According to Pearson, some preliminary research results demonstrate that when listening to a speech synthesizer read text, people who are blind use more of their brains than do sighted people reading the same text visually. Although this is very preliminary data, it raised some questions: Do blind people suffer greater fatigue from hearing their text read by a synthesizer than sighted people do when reading text visually? Is there a theoretical maximum number of syllables that an individual can hear and comprehend in a single session, and will this number represent less information than a sighted person can read and understand in the same amount of time?
Today, two companies are working to push audio interfaces forward. Coincidentally, they both develop products for delivering mathematical information to users. Henter Math, founded by Ted Henter, developed and sells Virtual Pencil, and ViewPlus, a company founded by Oregon State Professor John Gardner, offers the Accessible Graphing Calculator (AGC). Both Gardner and Henter push the innovation envelope for delivering information in an audio format. Both products offer a major step forward by providing access to previously inaccessible information. Henter can now, for the first time in his life as a father, help his daughter do her arithmetic homework, and many children who are blind or have low vision can now use Virtual Pencil to perform basic arithmetic and algebra in the same manner as their sighted classmates. When I need to do math that involves a graph, I use AGC, as do many students and professionals who are visually impaired around the world.
If the technology that is available today can power the complex environment of Shades of Doom and other similar games, how can the people who make speech products for users who are blind or have low vision exploit the same elements of the operating system to provide a profoundly more efficient system for routine tasks? I commend Freedom Scientific for entering uncharted areas with its Speech and Sounds Manager, but, in most cases, Speech and Sounds Manager can be used to deliver only 2 pieces of information simultaneously, while the gamers can deliver 32.
Clearly, the gamers have an edge because they know the narrative of the adventure and can predict with certainty the finite number of actions that a player may make at any given moment. Conversely, it is impossible for a screen reader to know what a user will type next, what part of a word-processing document the user will find interesting, or the value in a random cell in a spreadsheet. This does not, however, prohibit screen readers from becoming more efficient by moving from a one-dimensional interface to one more like those found in the games.
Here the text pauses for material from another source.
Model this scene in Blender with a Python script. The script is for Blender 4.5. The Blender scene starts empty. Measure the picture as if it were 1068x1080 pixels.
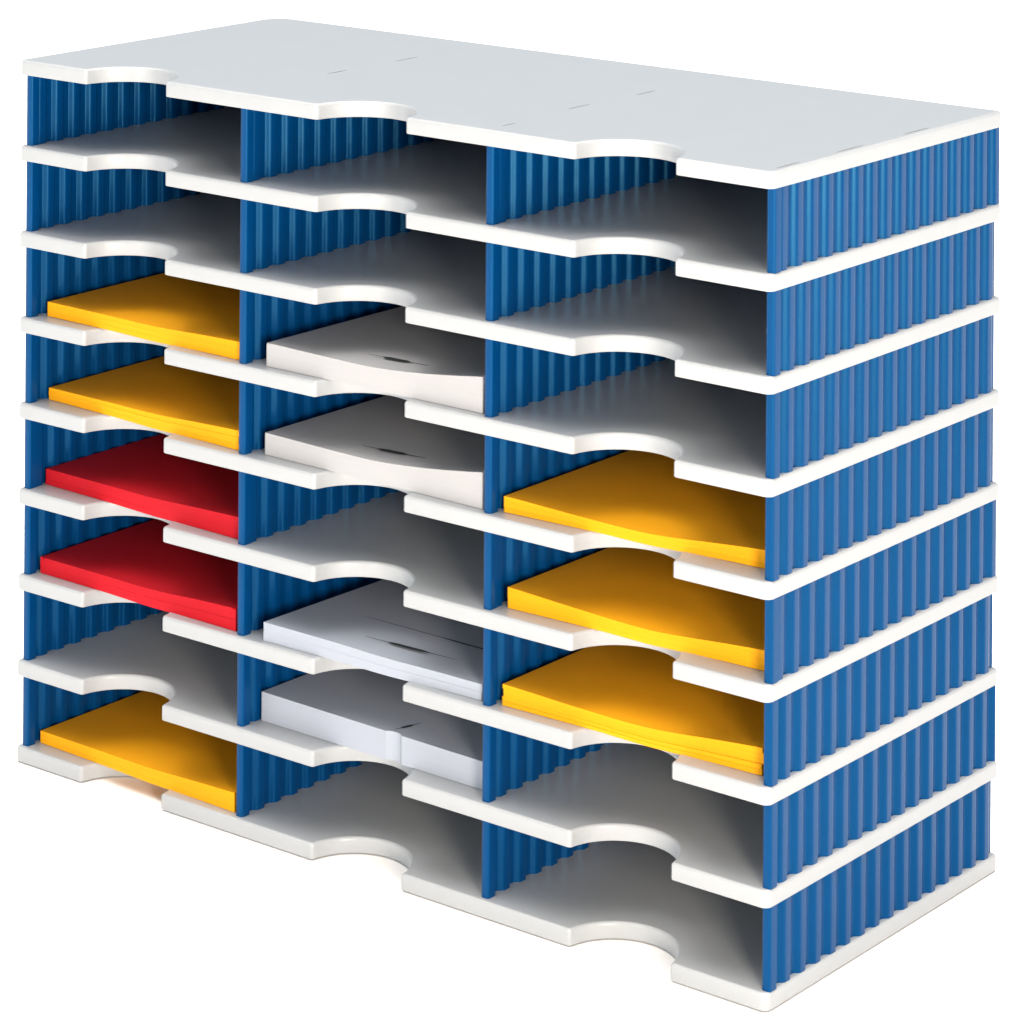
import bpy, bmesh, math, random
from mathutils import Vector, Matrix
random.seed(7)
S = bpy.context.scene
C = S.collection

# ------------------------------------------------------------------ camera
# level view camera with a falling front (shift lens): verticals stay parallel
F_PX, PIC_H = 3516.4, 1080.0
YAW, ROLL = 0.666188, 0.006585
cam_d = bpy.data.cameras.new('camera')
cam = bpy.data.objects.new('camera', cam_d)
C.objects.link(cam)
r = Vector((math.cos(YAW), math.sin(YAW), 0)); f = Vector((-math.sin(YAW), math.cos(YAW), 0)); u = Vector((0, 0, 1))
r2 = math.cos(ROLL) * r + math.sin(ROLL) * u
u2 = math.cos(ROLL) * u - math.sin(ROLL) * r
m = Matrix((r2, u2, -f)).transposed().to_4x4()
m.translation = Vector((1.966308, -1.873757, 0.999094))
cam.matrix_world = m
cam_d.sensor_fit = 'VERTICAL'
cam_d.sensor_height = 24.0
cam_d.lens = 24.0 * F_PX / PIC_H
cam_d.shift_x = 0.0
cam_d.shift_y = (-500.99 - 540.0) / PIC_H
cam_d.clip_start, cam_d.clip_end = 0.05, 300
S.camera = cam

# ------------------------------------------------------------------ studio light
w = bpy.data.worlds.new('World'); S.world = w; w.use_nodes = True
wn, wl = w.node_tree.nodes, w.node_tree.links
bg = wn['Background']
tcw = wn.new('ShaderNodeTexCoord'); sep = wn.new('ShaderNodeSeparateXYZ')
wl.new(tcw.outputs['Generated'], sep.inputs['Vector'])
pw = wn.new('ShaderNodeMath'); pw.operation = 'POWER'; pw.use_clamp = True; pw.inputs[1].default_value = 8.0
wl.new(sep.outputs['Z'], pw.inputs[0])
# studio dome: blue added low to tint the shelf floors, bright near white overhead
hi = wn.new('ShaderNodeVectorMath'); hi.operation = 'SCALE'
hi.inputs[0].default_value = (1.05, 0.985, 0.915)
m1 = wn.new('ShaderNodeMath'); m1.operation = 'MULTIPLY'; m1.inputs[1].default_value = 11.4
wl.new(pw.outputs[0], m1.inputs[0]); wl.new(m1.outputs[0], hi.inputs['Scale'])
lo = wn.new('ShaderNodeVectorMath'); lo.operation = 'ADD'
low_tint = wn.new('ShaderNodeVectorMath'); low_tint.operation = 'SCALE'
low_tint.inputs[0].default_value = (0.14, 0.40, 0.66)
iz = wn.new('ShaderNodeMath'); iz.operation = 'SUBTRACT'; iz.use_clamp = True; iz.inputs[0].default_value = 1.0
wl.new(sep.outputs['Z'], iz.inputs[1])
p3 = wn.new('ShaderNodeMath'); p3.operation = 'POWER'; p3.inputs[1].default_value = 3.0
wl.new(iz.outputs[0], p3.inputs[0]); wl.new(p3.outputs[0], low_tint.inputs['Scale'])
wl.new(low_tint.outputs[0], lo.inputs[1])
wl.new(hi.outputs[0], lo.inputs[0])
wl.new(lo.outputs[0], bg.inputs['Color'])
bg.inputs['Strength'].default_value = 1.0


def softbox(name, loc, aim, sx, sy, power, col):
    d = bpy.data.lights.new(name, 'AREA'); d.shape = 'RECTANGLE'; d.size = sx; d.size_y = sy
    d.energy = power; d.color = col
    o = bpy.data.objects.new(name, d); C.objects.link(o); o.location = loc
    o.rotation_euler = (Vector(aim) - Vector(loc)).to_track_quat('-Z', 'Y').to_euler()
    return o


softbox('key_softbox', (2.59, -1.64, 0.60), (0.50, 0.0, 0.28), 0.5, 0.8, 96, (1.0, 0.85, 0.70))
softbox('added_front_fill', (0.2, -2.6, 0.60), (0.36, 0.0, 0.30), 0.7, 0.6, 24, (1.0, 0.91, 0.80))  # unseen weak fill, added to brighten the left fronts and ribs

S.view_settings.view_transform = 'Standard'
S.view_settings.look = 'None'
S.view_settings.exposure = 0.0
S.view_settings.gamma = 1.0
S.view_settings.use_curve_mapping = False
S.cycles.max_bounces = 10
S.cycles.diffuse_bounces = 6


# ------------------------------------------------------------------ materials
def material(name, col, rough=0.4, spec=0.5, vary=0.03, vscale=40.0, bump=0.02, bscale=600.0, layers=False, tint=(1, 1, 1)):
    mt = bpy.data.materials.new(name); mt.use_nodes = True
    nt = mt.node_tree; n = nt.nodes; L = nt.links
    b = n['Principled BSDF']
    b.inputs['Roughness'].default_value = rough
    b.inputs['Specular IOR Level'].default_value = spec
    b.inputs['Specular Tint'].default_value = (*tint, 1)
    tc = n.new('ShaderNodeTexCoord')
    mp = n.new('ShaderNodeMapping')
    L.new(tc.outputs['Object'], mp.inputs['Vector'])
    nz = n.new('ShaderNodeTexNoise'); nz.inputs['Scale'].default_value = vscale; nz.inputs['Detail'].default_value = 5
    L.new(mp.outputs['Vector'], nz.inputs['Vector'])
    rp = n.new('ShaderNodeValToRGB')
    rp.color_ramp.elements[0].position = 0.3; rp.color_ramp.elements[1].position = 0.7
    rp.color_ramp.elements[0].color = tuple(c * (1 - vary) for c in col) + (1,)
    rp.color_ramp.elements[1].color = tuple(min(1, c * (1 + vary)) for c in col) + (1,)
    L.new(nz.outputs['Fac'], rp.inputs['Fac']); L.new(rp.outputs['Color'], b.inputs['Base Color'])
    nb = n.new('ShaderNodeTexNoise'); nb.inputs['Scale'].default_value = bscale; nb.inputs['Detail'].default_value = 3
    if layers:                      # paper: sheets lie flat, so the grain runs along the edge
        mp.inputs['Scale'].default_value = (0.08, 0.08, 14)
        nb.inputs['Scale'].default_value = 160
        L.new(mp.outputs['Vector'], nb.inputs['Vector'])
    else:
        L.new(tc.outputs['Object'], nb.inputs['Vector'])
    bp = n.new('ShaderNodeBump'); bp.inputs['Strength'].default_value = bump; bp.inputs['Distance'].default_value = 0.001
    L.new(nb.outputs['Fac'], bp.inputs['Height']); L.new(bp.outputs['Normal'], b.inputs['Normal'])
    return mt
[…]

The audio game developers seem isolated not only from the assistive technology companies, but from the research community. While there have been a number of studies on the efficiency of screen readers, the psychology of 2-D and 3-D audio environments, how humans distinguish important sounds from background noise, and the cognitive processes that are involved in processing textual information, no one has studied how the usable game interfaces may be applied to improve productivity.
A Sound Suggestion
I propose an effort that combines the talents of the screen-reader experts at the leading assistive technology companies with some of the game hackers and those in the research community to work together to develop a set of concrete user-interface paradigms that can be used to take the assistive technology field to the next level. Perhaps a summit meeting on the next generation of user interfaces for people who are blind or have low vision that includes all stakeholders would be a good place to start.